• Task instructions
Write out each line exactly as it stands, please.
Begin Records supplied
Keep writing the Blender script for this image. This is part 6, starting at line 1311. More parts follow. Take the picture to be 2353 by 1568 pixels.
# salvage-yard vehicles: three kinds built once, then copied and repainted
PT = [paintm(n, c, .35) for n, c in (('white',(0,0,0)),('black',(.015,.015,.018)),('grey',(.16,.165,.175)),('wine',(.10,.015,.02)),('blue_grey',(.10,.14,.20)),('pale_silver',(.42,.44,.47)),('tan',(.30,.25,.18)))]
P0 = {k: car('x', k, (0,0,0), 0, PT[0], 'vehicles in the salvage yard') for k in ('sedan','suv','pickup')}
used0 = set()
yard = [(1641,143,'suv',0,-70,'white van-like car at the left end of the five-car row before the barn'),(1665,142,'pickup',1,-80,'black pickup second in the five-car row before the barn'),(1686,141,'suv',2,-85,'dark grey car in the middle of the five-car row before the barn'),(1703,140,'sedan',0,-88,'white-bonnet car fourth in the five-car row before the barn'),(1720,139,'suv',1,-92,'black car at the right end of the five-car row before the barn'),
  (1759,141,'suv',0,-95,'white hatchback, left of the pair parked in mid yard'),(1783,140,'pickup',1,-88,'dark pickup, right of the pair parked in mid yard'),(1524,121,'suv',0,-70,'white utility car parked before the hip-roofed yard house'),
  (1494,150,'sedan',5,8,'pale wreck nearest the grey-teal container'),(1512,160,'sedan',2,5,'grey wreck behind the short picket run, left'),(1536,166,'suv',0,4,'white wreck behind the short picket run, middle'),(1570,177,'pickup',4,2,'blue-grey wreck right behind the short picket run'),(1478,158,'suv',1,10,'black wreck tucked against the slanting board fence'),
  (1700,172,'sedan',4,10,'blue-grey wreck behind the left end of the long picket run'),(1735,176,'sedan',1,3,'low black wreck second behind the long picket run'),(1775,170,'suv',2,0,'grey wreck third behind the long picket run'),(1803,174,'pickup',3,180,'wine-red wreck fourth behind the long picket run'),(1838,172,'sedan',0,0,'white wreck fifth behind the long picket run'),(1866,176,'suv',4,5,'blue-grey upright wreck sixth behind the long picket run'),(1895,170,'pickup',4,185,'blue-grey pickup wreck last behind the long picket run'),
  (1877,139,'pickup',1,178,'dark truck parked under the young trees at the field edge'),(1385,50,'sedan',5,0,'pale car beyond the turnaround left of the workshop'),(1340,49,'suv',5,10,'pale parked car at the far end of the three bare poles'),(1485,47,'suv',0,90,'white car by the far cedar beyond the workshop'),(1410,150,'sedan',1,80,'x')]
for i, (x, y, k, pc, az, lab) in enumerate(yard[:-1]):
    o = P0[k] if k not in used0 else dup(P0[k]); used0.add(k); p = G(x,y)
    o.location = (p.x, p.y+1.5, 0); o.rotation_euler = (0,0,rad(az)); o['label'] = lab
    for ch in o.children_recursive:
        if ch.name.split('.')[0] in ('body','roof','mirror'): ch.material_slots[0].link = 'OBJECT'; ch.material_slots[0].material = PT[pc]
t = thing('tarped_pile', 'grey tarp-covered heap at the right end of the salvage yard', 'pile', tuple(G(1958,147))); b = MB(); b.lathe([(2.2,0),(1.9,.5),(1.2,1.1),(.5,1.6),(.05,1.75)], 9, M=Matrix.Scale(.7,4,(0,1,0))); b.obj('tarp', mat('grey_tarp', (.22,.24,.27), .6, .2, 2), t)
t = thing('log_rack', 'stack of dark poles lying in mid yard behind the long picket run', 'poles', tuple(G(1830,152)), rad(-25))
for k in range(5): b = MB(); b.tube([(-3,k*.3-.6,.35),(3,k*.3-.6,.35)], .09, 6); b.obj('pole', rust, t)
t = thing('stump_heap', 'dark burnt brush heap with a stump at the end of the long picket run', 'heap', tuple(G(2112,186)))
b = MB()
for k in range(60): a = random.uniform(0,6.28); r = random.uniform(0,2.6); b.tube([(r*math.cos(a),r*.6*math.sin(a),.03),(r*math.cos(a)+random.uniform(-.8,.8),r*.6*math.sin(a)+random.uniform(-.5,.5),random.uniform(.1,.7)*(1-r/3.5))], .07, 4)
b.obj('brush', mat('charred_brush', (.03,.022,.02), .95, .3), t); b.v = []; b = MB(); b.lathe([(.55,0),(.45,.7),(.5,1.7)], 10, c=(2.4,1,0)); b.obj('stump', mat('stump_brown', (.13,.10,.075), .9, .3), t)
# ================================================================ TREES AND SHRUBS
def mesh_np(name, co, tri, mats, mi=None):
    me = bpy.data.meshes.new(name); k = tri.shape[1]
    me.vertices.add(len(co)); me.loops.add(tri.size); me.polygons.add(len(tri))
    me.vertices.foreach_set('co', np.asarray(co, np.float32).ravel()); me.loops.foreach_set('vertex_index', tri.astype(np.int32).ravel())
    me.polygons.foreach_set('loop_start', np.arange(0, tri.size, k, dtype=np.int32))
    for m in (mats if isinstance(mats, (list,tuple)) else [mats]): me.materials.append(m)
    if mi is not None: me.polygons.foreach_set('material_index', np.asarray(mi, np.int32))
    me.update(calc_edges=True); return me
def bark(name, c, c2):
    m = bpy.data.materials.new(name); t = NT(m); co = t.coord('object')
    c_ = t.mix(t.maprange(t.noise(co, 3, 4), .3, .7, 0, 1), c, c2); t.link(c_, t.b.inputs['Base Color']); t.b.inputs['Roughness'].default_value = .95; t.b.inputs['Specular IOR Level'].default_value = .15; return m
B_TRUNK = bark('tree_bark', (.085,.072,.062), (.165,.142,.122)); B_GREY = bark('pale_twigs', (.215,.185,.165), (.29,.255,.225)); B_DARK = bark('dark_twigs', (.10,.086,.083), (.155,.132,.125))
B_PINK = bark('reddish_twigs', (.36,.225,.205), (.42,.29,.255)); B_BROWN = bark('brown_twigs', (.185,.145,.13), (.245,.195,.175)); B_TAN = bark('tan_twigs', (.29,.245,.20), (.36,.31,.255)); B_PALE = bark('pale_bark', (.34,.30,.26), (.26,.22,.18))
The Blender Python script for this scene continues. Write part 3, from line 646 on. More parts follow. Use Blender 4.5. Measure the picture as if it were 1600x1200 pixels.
End Records supplied
• Result of this task
Keep writing the Blender script for this image. This is part 6, starting at line 1311. More parts follow. Take the picture to be 2353 by 1568 pixels.
# salvage-yard vehicles: three kinds built once, then copied and repainted
PT = [paintm(n, c, .35) for n, c in (('white',(0,0,0)),('black',(.015,.015,.018)),('grey',(.16,.165,.175)),('wine',(.10,.015,.02)),('blue_grey',(.10,.14,.20)),('pale_silver',(.42,.44,.47)),('tan',(.30,.25,.18)))]
P0 = {k: car('x', k, (0,0,0), 0, PT[0], 'vehicles in the salvage yard') for k in ('sedan','suv','pickup')}
used0 = set()
yard = [(1641,143,'suv',0,-70,'white van-like car at the left end of the five-car row before the barn'),(1665,142,'pickup',1,-80,'black pickup second in the five-car row before the barn'),(1686,141,'suv',2,-85,'dark grey car in the middle of the five-car row before the barn'),(1703,140,'sedan',0,-88,'white-bonnet car fourth in the five-car row before the barn'),(1720,139,'suv',1,-92,'black car at the right end of the five-car row before the barn'),
  (1759,141,'suv',0,-95,'white hatchback, left of the pair parked in mid yard'),(1783,140,'pickup',1,-88,'dark pickup, right of the pair parked in mid yard'),(1524,121,'suv',0,-70,'white utility car parked before the hip-roofed yard house'),
  (1494,150,'sedan',5,8,'pale wreck nearest the grey-teal container'),(1512,160,'sedan',2,5,'grey wreck behind the short picket run, left'),(1536,166,'suv',0,4,'white wreck behind the short picket run, middle'),(1570,177,'pickup',4,2,'blue-grey wreck right behind the short picket run'),(1478,158,'suv',1,10,'black wreck tucked against the slanting board fence'),
  (1700,172,'sedan',4,10,'blue-grey wreck behind the left end of the long picket run'),(1735,176,'sedan',1,3,'low black wreck second behind the long picket run'),(1775,170,'suv',2,0,'grey wreck third behind the long picket run'),(1803,174,'pickup',3,180,'wine-red wreck fourth behind the long picket run'),(1838,172,'sedan',0,0,'white wreck fifth behind the long picket run'),(1866,176,'suv',4,5,'blue-grey upright wreck sixth behind the long picket run'),(1895,170,'pickup',4,185,'blue-grey pickup wreck last behind the long picket run'),
  (1877,139,'pickup',1,178,'dark truck parked under the young trees at the field edge'),(1385,50,'sedan',5,0,'pale car beyond the turnaround left of the workshop'),(1340,49,'suv',5,10,'pale parked car at the far end of the three bare poles'),(1485,47,'suv',0,90,'white car by the far cedar beyond the workshop'),(1410,150,'sedan',1,80,'x')]
for i, (x, y, k, pc, az, lab) in enumerate(yard[:-1]):
    o = P0[k] if k not in used0 else dup(P0[k]); used0.add(k); p = G(x,y)
    o.location = (p.x, p.y+1.5, 0); o.rotation_euler = (0,0,rad(az)); o['label'] = lab
    for ch in o.children_recursive:
        if ch.name.split('.')[0] in ('body','roof','mirror'): ch.material_slots[0].link = 'OBJECT'; ch.material_slots[0].material = PT[pc]
t = thing('tarped_pile', 'grey tarp-covered heap at the right end of the salvage yard', 'pile', tuple(G(1958,147))); b = MB(); b.lathe([(2.2,0),(1.9,.5),(1.2,1.1),(.5,1.6),(.05,1.75)], 9, M=Matrix.Scale(.7,4,(0,1,0))); b.obj('tarp', mat('grey_tarp', (.22,.24,.27), .6, .2, 2), t)
t = thing('log_rack', 'stack of dark poles lying in mid yard behind the long picket run', 'poles', tuple(G(1830,152)), rad(-25))
for k in range(5): b = MB(); b.tube([(-3,k*.3-.6,.35),(3,k*.3-.6,.35)], .09, 6); b.obj('pole', rust, t)
t = thing('stump_heap', 'dark burnt brush heap with a stump at the end of the long picket run', 'heap', tuple(G(2112,186)))
b = MB()
for k in range(60): a = random.uniform(0,6.28); r = random.uniform(0,2.6); b.tube([(r*math.cos(a),r*.6*math.sin(a),.03),(r*math.cos(a)+random.uniform(-.8,.8),r*.6*math.sin(a)+random.uniform(-.5,.5),random.uniform(.1,.7)*(1-r/3.5))], .07, 4)
b.obj('brush', mat('charred_brush', (.03,.022,.02), .95, .3), t); b.v = []; b = MB(); b.lathe([(.55,0),(.45,.7),(.5,1.7)], 10, c=(2.4,1,0)); b.obj('stump', mat('stump_brown', (.13,.10,.075), .9, .3), t)
# ================================================================ TREES AND SHRUBS
def mesh_np(name, co, tri, mats, mi=None):
    me = bpy.data.meshes.new(name); k = tri.shape[1]
    me.vertices.add(len(co)); me.loops.add(tri.size); me.polygons.add(len(tri))
    me.vertices.foreach_set('co', np.asarray(co, np.float32).ravel()); me.loops.foreach_set('vertex_index', tri.astype(np.int32).ravel())
    me.polygons.foreach_set('loop_start', np.arange(0, tri.size, k, dtype=np.int32))
    for m in (mats if isinstance(mats, (list,tuple)) else [mats]): me.materials.append(m)
    if mi is not None: me.polygons.foreach_set('material_index', np.asarray(mi, np.int32))
    me.update(calc_edges=True); return me
def bark(name, c, c2):
    m = bpy.data.materials.new(name); t = NT(m); co = t.coord('object')
    c_ = t.mix(t.maprange(t.noise(co, 3, 4), .3, .7, 0, 1), c, c2); t.link(c_, t.b.inputs['Base Color']); t.b.inputs['Roughness'].default_value = .95; t.b.inputs['Specular IOR Level'].default_value = .15; return m
B_TRUNK = bark('tree_bark', (.085,.072,.062), (.165,.142,.122)); B_GREY = bark('pale_twigs', (.215,.185,.165), (.29,.255,.225)); B_DARK = bark('dark_twigs', (.10,.086,.083), (.155,.132,.125))
B_PINK = bark('reddish_twigs', (.36,.225,.205), (.42,.29,.255)); B_BROWN = bark('brown_twigs', (.185,.145,.13), (.245,.195,.175)); B_TAN = bark('tan_twigs', (.29,.245,.20), (.36,.31,.255)); B_PALE = bark('pale_bark', (.34,.30,.26), (.26,.22,.18))
The Blender Python script for this scene continues. Write part 3, from line 646 on. More parts follow. Use Blender 4.5. Measure the picture as if it were 1600x1200 pixels.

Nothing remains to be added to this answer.